> _Information provided_:
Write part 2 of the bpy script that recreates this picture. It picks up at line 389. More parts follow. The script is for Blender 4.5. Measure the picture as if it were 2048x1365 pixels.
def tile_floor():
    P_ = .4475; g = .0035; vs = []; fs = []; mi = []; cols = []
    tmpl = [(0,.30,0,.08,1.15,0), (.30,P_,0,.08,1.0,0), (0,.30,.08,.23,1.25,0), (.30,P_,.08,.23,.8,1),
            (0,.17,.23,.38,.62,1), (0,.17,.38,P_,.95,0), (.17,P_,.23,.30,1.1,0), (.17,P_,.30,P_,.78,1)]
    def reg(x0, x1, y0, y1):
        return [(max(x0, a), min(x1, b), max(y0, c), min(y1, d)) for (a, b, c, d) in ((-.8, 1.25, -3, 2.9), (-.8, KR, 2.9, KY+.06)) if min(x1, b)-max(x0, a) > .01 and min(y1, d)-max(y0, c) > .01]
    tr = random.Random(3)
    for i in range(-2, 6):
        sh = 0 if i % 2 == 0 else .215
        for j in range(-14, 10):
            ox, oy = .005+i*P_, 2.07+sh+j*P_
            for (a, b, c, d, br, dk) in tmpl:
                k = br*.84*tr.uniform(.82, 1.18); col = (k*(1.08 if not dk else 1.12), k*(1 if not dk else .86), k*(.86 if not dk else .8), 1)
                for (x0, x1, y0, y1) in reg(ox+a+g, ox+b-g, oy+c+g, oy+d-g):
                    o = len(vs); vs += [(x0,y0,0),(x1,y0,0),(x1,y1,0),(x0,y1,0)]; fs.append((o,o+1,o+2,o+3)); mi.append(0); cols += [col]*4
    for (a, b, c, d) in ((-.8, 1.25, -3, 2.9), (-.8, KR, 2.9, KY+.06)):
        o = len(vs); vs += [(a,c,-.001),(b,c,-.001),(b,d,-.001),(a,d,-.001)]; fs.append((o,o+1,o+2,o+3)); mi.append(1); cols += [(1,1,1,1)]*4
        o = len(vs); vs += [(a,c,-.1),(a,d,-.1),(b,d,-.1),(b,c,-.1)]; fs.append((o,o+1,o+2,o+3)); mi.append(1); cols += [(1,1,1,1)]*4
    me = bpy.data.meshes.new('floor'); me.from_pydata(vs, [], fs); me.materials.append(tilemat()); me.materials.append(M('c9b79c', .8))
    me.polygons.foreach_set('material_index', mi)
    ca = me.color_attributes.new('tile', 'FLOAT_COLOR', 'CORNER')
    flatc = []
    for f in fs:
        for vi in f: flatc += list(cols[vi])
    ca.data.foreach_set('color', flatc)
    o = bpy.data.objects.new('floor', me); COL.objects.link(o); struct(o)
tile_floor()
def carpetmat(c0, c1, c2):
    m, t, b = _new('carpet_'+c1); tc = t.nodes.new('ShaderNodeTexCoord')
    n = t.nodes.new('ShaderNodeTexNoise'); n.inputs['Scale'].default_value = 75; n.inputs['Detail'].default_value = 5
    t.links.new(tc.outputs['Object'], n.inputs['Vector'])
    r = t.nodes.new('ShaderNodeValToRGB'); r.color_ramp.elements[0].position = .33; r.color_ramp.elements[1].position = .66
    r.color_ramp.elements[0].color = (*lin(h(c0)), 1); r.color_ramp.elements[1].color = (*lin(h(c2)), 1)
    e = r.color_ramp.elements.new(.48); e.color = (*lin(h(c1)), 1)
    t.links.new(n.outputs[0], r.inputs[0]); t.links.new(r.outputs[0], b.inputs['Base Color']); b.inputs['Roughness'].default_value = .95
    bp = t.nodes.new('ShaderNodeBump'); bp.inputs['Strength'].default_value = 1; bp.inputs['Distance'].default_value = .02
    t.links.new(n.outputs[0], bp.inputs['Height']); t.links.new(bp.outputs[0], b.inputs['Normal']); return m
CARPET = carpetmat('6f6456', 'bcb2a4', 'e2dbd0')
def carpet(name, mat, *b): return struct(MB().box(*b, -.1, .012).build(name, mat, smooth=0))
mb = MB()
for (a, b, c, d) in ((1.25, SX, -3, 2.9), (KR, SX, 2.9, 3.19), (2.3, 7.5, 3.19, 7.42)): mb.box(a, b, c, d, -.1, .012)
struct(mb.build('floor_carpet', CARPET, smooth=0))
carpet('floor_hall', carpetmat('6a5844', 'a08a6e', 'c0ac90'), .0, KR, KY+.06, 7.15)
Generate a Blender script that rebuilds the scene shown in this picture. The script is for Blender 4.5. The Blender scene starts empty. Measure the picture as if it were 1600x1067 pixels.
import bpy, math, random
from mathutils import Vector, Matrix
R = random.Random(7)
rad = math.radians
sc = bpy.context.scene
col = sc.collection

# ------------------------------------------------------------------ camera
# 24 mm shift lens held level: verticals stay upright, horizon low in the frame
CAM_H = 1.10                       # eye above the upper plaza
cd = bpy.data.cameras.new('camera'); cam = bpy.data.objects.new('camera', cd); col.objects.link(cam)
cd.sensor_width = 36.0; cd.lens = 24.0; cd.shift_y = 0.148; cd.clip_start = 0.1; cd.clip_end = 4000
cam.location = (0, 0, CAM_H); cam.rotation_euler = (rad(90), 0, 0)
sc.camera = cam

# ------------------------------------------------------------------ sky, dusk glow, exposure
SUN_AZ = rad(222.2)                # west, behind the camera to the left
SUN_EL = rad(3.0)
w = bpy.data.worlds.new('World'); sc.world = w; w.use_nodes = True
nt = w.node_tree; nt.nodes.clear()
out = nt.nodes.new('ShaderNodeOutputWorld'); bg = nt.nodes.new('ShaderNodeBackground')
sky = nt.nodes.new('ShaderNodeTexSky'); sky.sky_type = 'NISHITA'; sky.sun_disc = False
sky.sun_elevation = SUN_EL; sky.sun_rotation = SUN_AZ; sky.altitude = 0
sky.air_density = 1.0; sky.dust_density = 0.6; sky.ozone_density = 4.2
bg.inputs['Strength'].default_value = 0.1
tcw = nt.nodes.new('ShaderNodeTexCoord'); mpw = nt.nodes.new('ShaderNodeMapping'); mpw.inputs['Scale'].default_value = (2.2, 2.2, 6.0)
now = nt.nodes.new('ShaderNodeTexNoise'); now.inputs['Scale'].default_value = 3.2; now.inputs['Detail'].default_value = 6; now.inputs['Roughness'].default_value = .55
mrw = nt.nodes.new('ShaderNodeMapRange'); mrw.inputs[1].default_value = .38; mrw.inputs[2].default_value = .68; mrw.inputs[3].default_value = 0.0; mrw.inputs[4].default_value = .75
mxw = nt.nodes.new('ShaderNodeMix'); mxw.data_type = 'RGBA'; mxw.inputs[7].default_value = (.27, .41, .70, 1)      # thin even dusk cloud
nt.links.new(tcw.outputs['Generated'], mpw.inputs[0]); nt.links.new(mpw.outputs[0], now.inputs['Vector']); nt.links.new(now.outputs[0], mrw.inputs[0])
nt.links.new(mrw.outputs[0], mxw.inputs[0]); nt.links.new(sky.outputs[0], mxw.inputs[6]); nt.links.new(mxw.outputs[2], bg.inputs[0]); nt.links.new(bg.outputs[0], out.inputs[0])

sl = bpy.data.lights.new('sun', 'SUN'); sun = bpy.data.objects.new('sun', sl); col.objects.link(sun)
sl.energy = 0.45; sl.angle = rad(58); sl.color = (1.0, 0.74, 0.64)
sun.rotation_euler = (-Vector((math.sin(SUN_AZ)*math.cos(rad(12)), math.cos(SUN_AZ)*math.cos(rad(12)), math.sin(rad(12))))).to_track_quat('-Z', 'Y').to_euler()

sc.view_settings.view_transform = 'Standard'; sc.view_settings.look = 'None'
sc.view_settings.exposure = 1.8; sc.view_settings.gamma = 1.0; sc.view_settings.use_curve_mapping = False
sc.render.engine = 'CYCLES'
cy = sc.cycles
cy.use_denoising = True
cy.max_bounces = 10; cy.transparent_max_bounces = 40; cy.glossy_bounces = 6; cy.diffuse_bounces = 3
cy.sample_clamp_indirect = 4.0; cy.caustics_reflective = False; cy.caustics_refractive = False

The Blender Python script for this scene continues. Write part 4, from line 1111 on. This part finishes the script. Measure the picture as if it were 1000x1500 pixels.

> _Short exercise_: Retype the portion of the data above that starts on the line with "Generate a Blender" and finishes on the line with "col = sc.collection", including both of those lines.

> _Correct result_:
Generate a Blender script that rebuilds the scene shown in this picture. The script is for Blender 4.5. The Blender scene starts empty. Measure the picture as if it were 1600x1067 pixels.
import bpy, math, random
from mathutils import Vector, Matrix
R = random.Random(7)
rad = math.radians
sc = bpy.context.scene
col = sc.collection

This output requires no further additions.